Items from a dataset

□ □ □ □ □ □ □

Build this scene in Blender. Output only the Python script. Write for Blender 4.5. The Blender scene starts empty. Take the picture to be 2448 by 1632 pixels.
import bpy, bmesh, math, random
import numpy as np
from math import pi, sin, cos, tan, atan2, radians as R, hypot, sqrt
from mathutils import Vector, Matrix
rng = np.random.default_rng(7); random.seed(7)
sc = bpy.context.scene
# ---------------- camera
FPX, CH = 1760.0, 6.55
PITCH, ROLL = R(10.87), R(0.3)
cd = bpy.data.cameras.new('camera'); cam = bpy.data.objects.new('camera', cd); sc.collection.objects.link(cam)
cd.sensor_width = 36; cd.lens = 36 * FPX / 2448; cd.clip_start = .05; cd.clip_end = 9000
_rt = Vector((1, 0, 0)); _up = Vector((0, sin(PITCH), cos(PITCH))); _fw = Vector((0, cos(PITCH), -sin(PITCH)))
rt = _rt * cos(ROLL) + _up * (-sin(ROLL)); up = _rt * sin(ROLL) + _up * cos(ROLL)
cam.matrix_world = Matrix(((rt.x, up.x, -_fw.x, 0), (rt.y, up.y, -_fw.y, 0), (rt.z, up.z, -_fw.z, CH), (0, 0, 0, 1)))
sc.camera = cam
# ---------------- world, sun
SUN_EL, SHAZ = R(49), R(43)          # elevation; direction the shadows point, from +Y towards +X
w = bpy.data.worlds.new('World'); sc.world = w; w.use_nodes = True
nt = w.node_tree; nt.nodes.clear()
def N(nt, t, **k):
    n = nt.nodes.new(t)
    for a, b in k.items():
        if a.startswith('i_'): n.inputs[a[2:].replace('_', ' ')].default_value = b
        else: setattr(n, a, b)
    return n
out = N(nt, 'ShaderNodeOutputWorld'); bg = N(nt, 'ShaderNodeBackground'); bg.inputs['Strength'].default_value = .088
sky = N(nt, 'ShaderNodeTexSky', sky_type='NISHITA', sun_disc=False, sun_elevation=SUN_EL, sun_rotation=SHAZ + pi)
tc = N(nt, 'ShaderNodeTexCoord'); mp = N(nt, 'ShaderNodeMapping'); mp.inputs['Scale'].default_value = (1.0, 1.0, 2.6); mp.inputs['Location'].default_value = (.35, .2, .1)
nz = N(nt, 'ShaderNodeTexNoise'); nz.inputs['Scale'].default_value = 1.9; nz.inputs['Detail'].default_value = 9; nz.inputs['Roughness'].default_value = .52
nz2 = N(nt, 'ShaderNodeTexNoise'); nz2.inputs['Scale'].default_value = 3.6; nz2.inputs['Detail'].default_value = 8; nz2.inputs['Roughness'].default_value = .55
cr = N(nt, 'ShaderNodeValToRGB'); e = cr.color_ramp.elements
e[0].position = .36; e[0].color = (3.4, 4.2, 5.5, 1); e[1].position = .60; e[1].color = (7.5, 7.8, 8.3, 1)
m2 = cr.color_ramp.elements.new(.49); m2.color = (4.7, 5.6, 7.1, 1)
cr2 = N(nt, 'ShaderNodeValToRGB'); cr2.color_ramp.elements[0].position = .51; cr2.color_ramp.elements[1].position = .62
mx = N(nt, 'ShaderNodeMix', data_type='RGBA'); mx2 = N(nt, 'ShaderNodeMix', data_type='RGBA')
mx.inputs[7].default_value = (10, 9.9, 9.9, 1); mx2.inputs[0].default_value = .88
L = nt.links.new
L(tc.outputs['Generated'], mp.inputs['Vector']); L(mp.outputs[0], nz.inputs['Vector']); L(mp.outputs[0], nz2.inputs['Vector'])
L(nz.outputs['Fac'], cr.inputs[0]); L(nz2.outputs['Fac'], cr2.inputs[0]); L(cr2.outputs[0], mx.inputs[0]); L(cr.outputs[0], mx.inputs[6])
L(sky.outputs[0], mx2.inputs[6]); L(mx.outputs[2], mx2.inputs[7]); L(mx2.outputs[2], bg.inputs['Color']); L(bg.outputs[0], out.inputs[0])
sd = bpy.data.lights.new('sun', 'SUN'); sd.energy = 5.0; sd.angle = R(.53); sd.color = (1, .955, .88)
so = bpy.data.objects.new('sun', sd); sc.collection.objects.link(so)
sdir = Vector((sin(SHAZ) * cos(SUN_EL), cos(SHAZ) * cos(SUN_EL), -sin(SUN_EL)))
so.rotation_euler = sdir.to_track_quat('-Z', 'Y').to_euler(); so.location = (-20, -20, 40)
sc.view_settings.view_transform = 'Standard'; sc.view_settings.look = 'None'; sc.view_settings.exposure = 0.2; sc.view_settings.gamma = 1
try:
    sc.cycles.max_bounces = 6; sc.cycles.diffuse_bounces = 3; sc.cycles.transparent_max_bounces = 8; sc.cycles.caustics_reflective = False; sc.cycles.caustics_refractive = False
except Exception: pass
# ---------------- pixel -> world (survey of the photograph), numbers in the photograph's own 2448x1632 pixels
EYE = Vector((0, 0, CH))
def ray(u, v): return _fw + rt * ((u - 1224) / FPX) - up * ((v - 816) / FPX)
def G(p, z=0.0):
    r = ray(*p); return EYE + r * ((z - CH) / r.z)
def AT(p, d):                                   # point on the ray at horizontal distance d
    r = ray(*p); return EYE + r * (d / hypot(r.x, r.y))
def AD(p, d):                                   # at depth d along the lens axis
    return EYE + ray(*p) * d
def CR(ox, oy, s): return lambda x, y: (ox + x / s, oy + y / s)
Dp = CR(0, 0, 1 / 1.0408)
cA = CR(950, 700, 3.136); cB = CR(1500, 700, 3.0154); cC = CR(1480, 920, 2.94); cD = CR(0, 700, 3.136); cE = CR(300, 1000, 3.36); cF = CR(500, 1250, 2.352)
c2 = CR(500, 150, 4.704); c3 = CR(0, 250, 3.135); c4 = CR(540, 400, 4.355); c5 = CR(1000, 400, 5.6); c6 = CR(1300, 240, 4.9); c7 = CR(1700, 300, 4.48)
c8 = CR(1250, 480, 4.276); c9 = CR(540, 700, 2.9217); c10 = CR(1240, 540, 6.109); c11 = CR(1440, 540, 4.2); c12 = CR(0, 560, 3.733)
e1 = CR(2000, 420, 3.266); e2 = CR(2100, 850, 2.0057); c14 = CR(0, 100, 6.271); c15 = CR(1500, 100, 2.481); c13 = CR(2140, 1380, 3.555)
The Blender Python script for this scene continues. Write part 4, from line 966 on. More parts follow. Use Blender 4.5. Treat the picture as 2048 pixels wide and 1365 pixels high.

□ □ □ □ □ □ □

WORK INSTRUCTIONS ::
Transcribe the data. Leave every line exactly as it is.

RESULT OF THIS EXERCISE ::
Build this scene in Blender. Output only the Python script. Write for Blender 4.5. The Blender scene starts empty. Take the picture to be 2448 by 1632 pixels.
import bpy, bmesh, math, random
import numpy as np
from math import pi, sin, cos, tan, atan2, radians as R, hypot, sqrt
from mathutils import Vector, Matrix
rng = np.random.default_rng(7); random.seed(7)
sc = bpy.context.scene
# ---------------- camera
FPX, CH = 1760.0, 6.55
PITCH, ROLL = R(10.87), R(0.3)
cd = bpy.data.cameras.new('camera'); cam = bpy.data.objects.new('camera', cd); sc.collection.objects.link(cam)
cd.sensor_width = 36; cd.lens = 36 * FPX / 2448; cd.clip_start = .05; cd.clip_end = 9000
_rt = Vector((1, 0, 0)); _up = Vector((0, sin(PITCH), cos(PITCH))); _fw = Vector((0, cos(PITCH), -sin(PITCH)))
rt = _rt * cos(ROLL) + _up * (-sin(ROLL)); up = _rt * sin(ROLL) + _up * cos(ROLL)
cam.matrix_world = Matrix(((rt.x, up.x, -_fw.x, 0), (rt.y, up.y, -_fw.y, 0), (rt.z, up.z, -_fw.z, CH), (0, 0, 0, 1)))
sc.camera = cam
# ---------------- world, sun
SUN_EL, SHAZ = R(49), R(43)          # elevation; direction the shadows point, from +Y towards +X
w = bpy.data.worlds.new('World'); sc.world = w; w.use_nodes = True
nt = w.node_tree; nt.nodes.clear()
def N(nt, t, **k):
    n = nt.nodes.new(t)
    for a, b in k.items():
        if a.startswith('i_'): n.inputs[a[2:].replace('_', ' ')].default_value = b
        else: setattr(n, a, b)
    return n
out = N(nt, 'ShaderNodeOutputWorld'); bg = N(nt, 'ShaderNodeBackground'); bg.inputs['Strength'].default_value = .088
sky = N(nt, 'ShaderNodeTexSky', sky_type='NISHITA', sun_disc=False, sun_elevation=SUN_EL, sun_rotation=SHAZ + pi)
tc = N(nt, 'ShaderNodeTexCoord'); mp = N(nt, 'ShaderNodeMapping'); mp.inputs['Scale'].default_value = (1.0, 1.0, 2.6); mp.inputs['Location'].default_value = (.35, .2, .1)
nz = N(nt, 'ShaderNodeTexNoise'); nz.inputs['Scale'].default_value = 1.9; nz.inputs['Detail'].default_value = 9; nz.inputs['Roughness'].default_value = .52
nz2 = N(nt, 'ShaderNodeTexNoise'); nz2.inputs['Scale'].default_value = 3.6; nz2.inputs['Detail'].default_value = 8; nz2.inputs['Roughness'].default_value = .55
cr = N(nt, 'ShaderNodeValToRGB'); e = cr.color_ramp.elements
e[0].position = .36; e[0].color = (3.4, 4.2, 5.5, 1); e[1].position = .60; e[1].color = (7.5, 7.8, 8.3, 1)
m2 = cr.color_ramp.elements.new(.49); m2.color = (4.7, 5.6, 7.1, 1)
cr2 = N(nt, 'ShaderNodeValToRGB'); cr2.color_ramp.elements[0].position = .51; cr2.color_ramp.elements[1].position = .62
mx = N(nt, 'ShaderNodeMix', data_type='RGBA'); mx2 = N(nt, 'ShaderNodeMix', data_type='RGBA')
mx.inputs[7].default_value = (10, 9.9, 9.9, 1); mx2.inputs[0].default_value = .88
L = nt.links.new
L(tc.outputs['Generated'], mp.inputs['Vector']); L(mp.outputs[0], nz.inputs['Vector']); L(mp.outputs[0], nz2.inputs['Vector'])
L(nz.outputs['Fac'], cr.inputs[0]); L(nz2.outputs['Fac'], cr2.inputs[0]); L(cr2.outputs[0], mx.inputs[0]); L(cr.outputs[0], mx.inputs[6])
L(sky.outputs[0], mx2.inputs[6]); L(mx.outputs[2], mx2.inputs[7]); L(mx2.outputs[2], bg.inputs['Color']); L(bg.outputs[0], out.inputs[0])
sd = bpy.data.lights.new('sun', 'SUN'); sd.energy = 5.0; sd.angle = R(.53); sd.color = (1, .955, .88)
so = bpy.data.objects.new('sun', sd); sc.collection.objects.link(so)
sdir = Vector((sin(SHAZ) * cos(SUN_EL), cos(SHAZ) * cos(SUN_EL), -sin(SUN_EL)))
so.rotation_euler = sdir.to_track_quat('-Z', 'Y').to_euler(); so.location = (-20, -20, 40)
sc.view_settings.view_transform = 'Standard'; sc.view_settings.look = 'None'; sc.view_settings.exposure = 0.2; sc.view_settings.gamma = 1
try:
    sc.cycles.max_bounces = 6; sc.cycles.diffuse_bounces = 3; sc.cycles.transparent_max_bounces = 8; sc.cycles.caustics_reflective = False; sc.cycles.caustics_refractive = False
except Exception: pass
# ---------------- pixel -> world (survey of the photograph), numbers in the photograph's own 2448x1632 pixels
EYE = Vector((0, 0, CH))
def ray(u, v): return _fw + rt * ((u - 1224) / FPX) - up * ((v - 816) / FPX)
def G(p, z=0.0):
    r = ray(*p); return EYE + r * ((z - CH) / r.z)
def AT(p, d):                                   # point on the ray at horizontal distance d
    r = ray(*p); return EYE + r * (d / hypot(r.x, r.y))
def AD(p, d):                                   # at depth d along the lens axis
    return EYE + ray(*p) * d
def CR(ox, oy, s): return lambda x, y: (ox + x / s, oy + y / s)
Dp = CR(0, 0, 1 / 1.0408)
cA = CR(950, 700, 3.136); cB = CR(1500, 700, 3.0154); cC = CR(1480, 920, 2.94); cD = CR(0, 700, 3.136); cE = CR(300, 1000, 3.36); cF = CR(500, 1250, 2.352)
c2 = CR(500, 150, 4.704); c3 = CR(0, 250, 3.135); c4 = CR(540, 400, 4.355); c5 = CR(1000, 400, 5.6); c6 = CR(1300, 240, 4.9); c7 = CR(1700, 300, 4.48)
c8 = CR(1250, 480, 4.276); c9 = CR(540, 700, 2.9217); c10 = CR(1240, 540, 6.109); c11 = CR(1440, 540, 4.2); c12 = CR(0, 560, 3.733)
e1 = CR(2000, 420, 3.266); e2 = CR(2100, 850, 2.0057); c14 = CR(0, 100, 6.271); c15 = CR(1500, 100, 2.481); c13 = CR(2140, 1380, 3.555)
The Blender Python script for this scene continues. Write part 4, from line 966 on. More parts follow. Use Blender 4.5. Treat the picture as 2048 pixels wide and 1365 pixels high.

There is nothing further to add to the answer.